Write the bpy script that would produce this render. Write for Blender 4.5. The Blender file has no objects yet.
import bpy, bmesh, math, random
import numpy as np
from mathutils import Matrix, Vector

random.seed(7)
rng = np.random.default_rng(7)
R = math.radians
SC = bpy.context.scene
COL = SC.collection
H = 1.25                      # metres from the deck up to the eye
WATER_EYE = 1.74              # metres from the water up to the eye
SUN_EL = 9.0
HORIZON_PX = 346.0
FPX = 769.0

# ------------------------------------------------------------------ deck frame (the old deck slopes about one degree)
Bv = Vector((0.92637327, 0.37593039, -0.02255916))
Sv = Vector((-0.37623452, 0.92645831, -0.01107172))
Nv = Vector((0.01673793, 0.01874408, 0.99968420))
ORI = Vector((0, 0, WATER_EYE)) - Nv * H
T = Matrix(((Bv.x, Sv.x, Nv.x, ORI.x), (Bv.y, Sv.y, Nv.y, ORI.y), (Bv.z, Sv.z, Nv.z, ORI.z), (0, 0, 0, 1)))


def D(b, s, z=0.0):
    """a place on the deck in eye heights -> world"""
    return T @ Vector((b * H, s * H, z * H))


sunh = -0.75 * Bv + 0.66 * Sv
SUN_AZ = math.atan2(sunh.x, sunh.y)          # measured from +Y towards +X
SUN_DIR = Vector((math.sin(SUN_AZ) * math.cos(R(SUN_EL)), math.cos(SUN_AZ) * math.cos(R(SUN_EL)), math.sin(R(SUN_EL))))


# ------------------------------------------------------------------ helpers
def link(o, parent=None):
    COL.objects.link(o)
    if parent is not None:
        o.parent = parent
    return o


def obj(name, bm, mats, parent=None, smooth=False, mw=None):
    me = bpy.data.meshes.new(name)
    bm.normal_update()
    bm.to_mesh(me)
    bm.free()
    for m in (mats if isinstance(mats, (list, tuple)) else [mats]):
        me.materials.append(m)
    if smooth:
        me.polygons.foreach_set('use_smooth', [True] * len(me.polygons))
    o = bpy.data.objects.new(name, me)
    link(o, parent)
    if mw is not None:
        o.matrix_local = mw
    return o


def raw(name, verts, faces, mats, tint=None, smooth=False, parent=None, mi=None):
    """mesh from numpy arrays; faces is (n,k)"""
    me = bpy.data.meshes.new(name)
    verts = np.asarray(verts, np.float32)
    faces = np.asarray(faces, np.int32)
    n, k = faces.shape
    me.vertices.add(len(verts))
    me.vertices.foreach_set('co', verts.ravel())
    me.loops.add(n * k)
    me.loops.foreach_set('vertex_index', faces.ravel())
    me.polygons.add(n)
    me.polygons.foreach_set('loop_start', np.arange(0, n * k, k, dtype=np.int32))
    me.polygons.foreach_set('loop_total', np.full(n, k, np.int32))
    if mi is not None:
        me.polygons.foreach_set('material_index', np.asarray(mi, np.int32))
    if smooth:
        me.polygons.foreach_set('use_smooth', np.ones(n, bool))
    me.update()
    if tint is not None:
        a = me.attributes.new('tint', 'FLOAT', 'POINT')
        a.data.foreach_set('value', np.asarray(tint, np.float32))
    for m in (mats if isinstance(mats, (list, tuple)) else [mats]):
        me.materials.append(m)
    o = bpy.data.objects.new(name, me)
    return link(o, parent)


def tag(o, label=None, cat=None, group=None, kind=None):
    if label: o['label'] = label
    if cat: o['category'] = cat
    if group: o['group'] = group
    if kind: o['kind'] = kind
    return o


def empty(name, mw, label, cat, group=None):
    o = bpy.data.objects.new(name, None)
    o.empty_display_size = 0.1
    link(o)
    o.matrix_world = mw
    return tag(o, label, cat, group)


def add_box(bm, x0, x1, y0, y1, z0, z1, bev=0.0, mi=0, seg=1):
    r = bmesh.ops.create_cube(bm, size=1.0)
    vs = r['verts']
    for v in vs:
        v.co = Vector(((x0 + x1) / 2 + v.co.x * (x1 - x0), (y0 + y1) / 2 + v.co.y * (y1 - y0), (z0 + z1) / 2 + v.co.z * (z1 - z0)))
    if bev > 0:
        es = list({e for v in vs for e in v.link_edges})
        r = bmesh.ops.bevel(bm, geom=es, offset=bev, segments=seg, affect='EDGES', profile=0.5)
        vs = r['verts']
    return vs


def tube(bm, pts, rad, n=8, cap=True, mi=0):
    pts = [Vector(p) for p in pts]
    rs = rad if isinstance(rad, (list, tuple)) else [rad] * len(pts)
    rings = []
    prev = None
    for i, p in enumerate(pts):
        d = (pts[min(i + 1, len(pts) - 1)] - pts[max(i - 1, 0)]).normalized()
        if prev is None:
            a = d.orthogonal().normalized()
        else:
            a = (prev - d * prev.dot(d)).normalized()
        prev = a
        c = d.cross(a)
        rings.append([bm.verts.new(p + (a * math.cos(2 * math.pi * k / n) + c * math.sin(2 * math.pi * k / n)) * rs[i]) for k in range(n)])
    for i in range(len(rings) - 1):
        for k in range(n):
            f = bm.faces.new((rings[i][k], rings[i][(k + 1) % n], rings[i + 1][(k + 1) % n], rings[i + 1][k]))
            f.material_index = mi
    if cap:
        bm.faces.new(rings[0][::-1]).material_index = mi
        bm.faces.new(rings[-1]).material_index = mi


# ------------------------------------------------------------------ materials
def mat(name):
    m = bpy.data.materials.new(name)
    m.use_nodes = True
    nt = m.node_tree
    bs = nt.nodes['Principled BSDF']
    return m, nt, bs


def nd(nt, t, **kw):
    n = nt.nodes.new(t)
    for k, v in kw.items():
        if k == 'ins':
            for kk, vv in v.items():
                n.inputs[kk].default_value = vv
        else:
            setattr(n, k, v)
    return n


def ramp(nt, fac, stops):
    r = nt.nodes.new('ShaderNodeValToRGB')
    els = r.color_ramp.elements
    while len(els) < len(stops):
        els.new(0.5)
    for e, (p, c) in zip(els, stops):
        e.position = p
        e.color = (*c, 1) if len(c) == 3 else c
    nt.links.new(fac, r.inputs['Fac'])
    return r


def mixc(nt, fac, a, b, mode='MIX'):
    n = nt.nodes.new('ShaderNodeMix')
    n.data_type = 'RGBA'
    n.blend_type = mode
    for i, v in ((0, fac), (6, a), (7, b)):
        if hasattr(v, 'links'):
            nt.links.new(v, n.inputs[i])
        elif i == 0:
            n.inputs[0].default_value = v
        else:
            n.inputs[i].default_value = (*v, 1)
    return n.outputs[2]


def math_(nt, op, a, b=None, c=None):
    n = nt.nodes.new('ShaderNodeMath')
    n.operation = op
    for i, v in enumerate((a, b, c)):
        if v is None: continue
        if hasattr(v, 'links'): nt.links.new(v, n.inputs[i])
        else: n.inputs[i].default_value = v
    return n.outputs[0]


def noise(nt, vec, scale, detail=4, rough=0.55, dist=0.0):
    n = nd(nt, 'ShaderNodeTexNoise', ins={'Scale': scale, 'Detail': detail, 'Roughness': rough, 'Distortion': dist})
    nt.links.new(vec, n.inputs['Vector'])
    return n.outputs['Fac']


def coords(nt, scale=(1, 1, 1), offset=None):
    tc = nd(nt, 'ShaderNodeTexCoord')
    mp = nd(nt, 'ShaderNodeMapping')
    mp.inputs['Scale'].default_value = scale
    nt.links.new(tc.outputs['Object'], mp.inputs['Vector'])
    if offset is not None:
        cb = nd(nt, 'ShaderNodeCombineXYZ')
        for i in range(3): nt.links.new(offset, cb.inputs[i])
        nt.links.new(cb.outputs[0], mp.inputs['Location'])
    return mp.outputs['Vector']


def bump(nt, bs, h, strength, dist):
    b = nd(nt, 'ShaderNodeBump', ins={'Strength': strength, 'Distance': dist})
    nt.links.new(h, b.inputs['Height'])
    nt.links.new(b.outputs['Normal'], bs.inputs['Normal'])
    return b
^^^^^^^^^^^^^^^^
**Task brief:**
Copy the data above exactly. Every line must be included.

**Task answer:**
Write the bpy script that would produce this render. Write for Blender 4.5. The Blender file has no objects yet.
import bpy, bmesh, math, random
import numpy as np
from mathutils import Matrix, Vector

random.seed(7)
rng = np.random.default_rng(7)
R = math.radians
SC = bpy.context.scene
COL = SC.collection
H = 1.25                      # metres from the deck up to the eye
WATER_EYE = 1.74              # metres from the water up to the eye
SUN_EL = 9.0
HORIZON_PX = 346.0
FPX = 769.0

# ------------------------------------------------------------------ deck frame (the old deck slopes about one degree)
Bv = Vector((0.92637327, 0.37593039, -0.02255916))
Sv = Vector((-0.37623452, 0.92645831, -0.01107172))
Nv = Vector((0.01673793, 0.01874408, 0.99968420))
ORI = Vector((0, 0, WATER_EYE)) - Nv * H
T = Matrix(((Bv.x, Sv.x, Nv.x, ORI.x), (Bv.y, Sv.y, Nv.y, ORI.y), (Bv.z, Sv.z, Nv.z, ORI.z), (0, 0, 0, 1)))


def D(b, s, z=0.0):
    """a place on the deck in eye heights -> world"""
    return T @ Vector((b * H, s * H, z * H))


sunh = -0.75 * Bv + 0.66 * Sv
SUN_AZ = math.atan2(sunh.x, sunh.y)          # measured from +Y towards +X
SUN_DIR = Vector((math.sin(SUN_AZ) * math.cos(R(SUN_EL)), math.cos(SUN_AZ) * math.cos(R(SUN_EL)), math.sin(R(SUN_EL))))


# ------------------------------------------------------------------ helpers
def link(o, parent=None):
    COL.objects.link(o)
    if parent is not None:
        o.parent = parent
    return o


def obj(name, bm, mats, parent=None, smooth=False, mw=None):
    me = bpy.data.meshes.new(name)
    bm.normal_update()
    bm.to_mesh(me)
    bm.free()
    for m in (mats if isinstance(mats, (list, tuple)) else [mats]):
        me.materials.append(m)
    if smooth:
        me.polygons.foreach_set('use_smooth', [True] * len(me.polygons))
    o = bpy.data.objects.new(name, me)
    link(o, parent)
    if mw is not None:
        o.matrix_local = mw
    return o


def raw(name, verts, faces, mats, tint=None, smooth=False, parent=None, mi=None):
    """mesh from numpy arrays; faces is (n,k)"""
    me = bpy.data.meshes.new(name)
    verts = np.asarray(verts, np.float32)
    faces = np.asarray(faces, np.int32)
    n, k = faces.shape
    me.vertices.add(len(verts))
    me.vertices.foreach_set('co', verts.ravel())
    me.loops.add(n * k)
    me.loops.foreach_set('vertex_index', faces.ravel())
    me.polygons.add(n)
    me.polygons.foreach_set('loop_start', np.arange(0, n * k, k, dtype=np.int32))
    me.polygons.foreach_set('loop_total', np.full(n, k, np.int32))
    if mi is not None:
        me.polygons.foreach_set('material_index', np.asarray(mi, np.int32))
    if smooth:
        me.polygons.foreach_set('use_smooth', np.ones(n, bool))
    me.update()
    if tint is not None:
        a = me.attributes.new('tint', 'FLOAT', 'POINT')
        a.data.foreach_set('value', np.asarray(tint, np.float32))
    for m in (mats if isinstance(mats, (list, tuple)) else [mats]):
        me.materials.append(m)
    o = bpy.data.objects.new(name, me)
    return link(o, parent)


def tag(o, label=None, cat=None, group=None, kind=None):
    if label: o['label'] = label
    if cat: o['category'] = cat
    if group: o['group'] = group
    if kind: o['kind'] = kind
    return o


def empty(name, mw, label, cat, group=None):
    o = bpy.data.objects.new(name, None)
    o.empty_display_size = 0.1
    link(o)
    o.matrix_world = mw
    return tag(o, label, cat, group)


def add_box(bm, x0, x1, y0, y1, z0, z1, bev=0.0, mi=0, seg=1):
    r = bmesh.ops.create_cube(bm, size=1.0)
    vs = r['verts']
    for v in vs:
        v.co = Vector(((x0 + x1) / 2 + v.co.x * (x1 - x0), (y0 + y1) / 2 + v.co.y * (y1 - y0), (z0 + z1) / 2 + v.co.z * (z1 - z0)))
    if bev > 0:
        es = list({e for v in vs for e in v.link_edges})
        r = bmesh.ops.bevel(bm, geom=es, offset=bev, segments=seg, affect='EDGES', profile=0.5)
        vs = r['verts']
    return vs


def tube(bm, pts, rad, n=8, cap=True, mi=0):
    pts = [Vector(p) for p in pts]
    rs = rad if isinstance(rad, (list, tuple)) else [rad] * len(pts)
    rings = []
    prev = None
    for i, p in enumerate(pts):
        d = (pts[min(i + 1, len(pts) - 1)] - pts[max(i - 1, 0)]).normalized()
        if prev is None:
            a = d.orthogonal().normalized()
        else:
            a = (prev - d * prev.dot(d)).normalized()
        prev = a
        c = d.cross(a)
        rings.append([bm.verts.new(p + (a * math.cos(2 * math.pi * k / n) + c * math.sin(2 * math.pi * k / n)) * rs[i]) for k in range(n)])
    for i in range(len(rings) - 1):
        for k in range(n):
            f = bm.faces.new((rings[i][k], rings[i][(k + 1) % n], rings[i + 1][(k + 1) % n], rings[i + 1][k]))
            f.material_index = mi
    if cap:
        bm.faces.new(rings[0][::-1]).material_index = mi
        bm.faces.new(rings[-1]).material_index = mi


# ------------------------------------------------------------------ materials
def mat(name):
    m = bpy.data.materials.new(name)
    m.use_nodes = True
    nt = m.node_tree
    bs = nt.nodes['Principled BSDF']
    return m, nt, bs


def nd(nt, t, **kw):
    n = nt.nodes.new(t)
    for k, v in kw.items():
        if k == 'ins':
            for kk, vv in v.items():
                n.inputs[kk].default_value = vv
        else:
            setattr(n, k, v)
    return n


def ramp(nt, fac, stops):
    r = nt.nodes.new('ShaderNodeValToRGB')
    els = r.color_ramp.elements
    while len(els) < len(stops):
        els.new(0.5)
    for e, (p, c) in zip(els, stops):
        e.position = p
        e.color = (*c, 1) if len(c) == 3 else c
    nt.links.new(fac, r.inputs['Fac'])
    return r


def mixc(nt, fac, a, b, mode='MIX'):
    n = nt.nodes.new('ShaderNodeMix')
    n.data_type = 'RGBA'
    n.blend_type = mode
    for i, v in ((0, fac), (6, a), (7, b)):
        if hasattr(v, 'links'):
            nt.links.new(v, n.inputs[i])
        elif i == 0:
            n.inputs[0].default_value = v
        else:
            n.inputs[i].default_value = (*v, 1)
    return n.outputs[2]


def math_(nt, op, a, b=None, c=None):
    n = nt.nodes.new('ShaderNodeMath')
    n.operation = op
    for i, v in enumerate((a, b, c)):
        if v is None: continue
        if hasattr(v, 'links'): nt.links.new(v, n.inputs[i])
        else: n.inputs[i].default_value = v
    return n.outputs[0]


def noise(nt, vec, scale, detail=4, rough=0.55, dist=0.0):
    n = nd(nt, 'ShaderNodeTexNoise', ins={'Scale': scale, 'Detail': detail, 'Roughness': rough, 'Distortion': dist})
    nt.links.new(vec, n.inputs['Vector'])
    return n.outputs['Fac']


def coords(nt, scale=(1, 1, 1), offset=None):
    tc = nd(nt, 'ShaderNodeTexCoord')
    mp = nd(nt, 'ShaderNodeMapping')
    mp.inputs['Scale'].default_value = scale
    nt.links.new(tc.outputs['Object'], mp.inputs['Vector'])
    if offset is not None:
        cb = nd(nt, 'ShaderNodeCombineXYZ')
        for i in range(3): nt.links.new(offset, cb.inputs[i])
        nt.links.new(cb.outputs[0], mp.inputs['Location'])
    return mp.outputs['Vector']


def bump(nt, bs, h, strength, dist):
    b = nd(nt, 'ShaderNodeBump', ins={'Strength': strength, 'Distance': dist})
    nt.links.new(h, b.inputs['Height'])
    nt.links.new(b.outputs['Normal'], bs.inputs['Normal'])
    return b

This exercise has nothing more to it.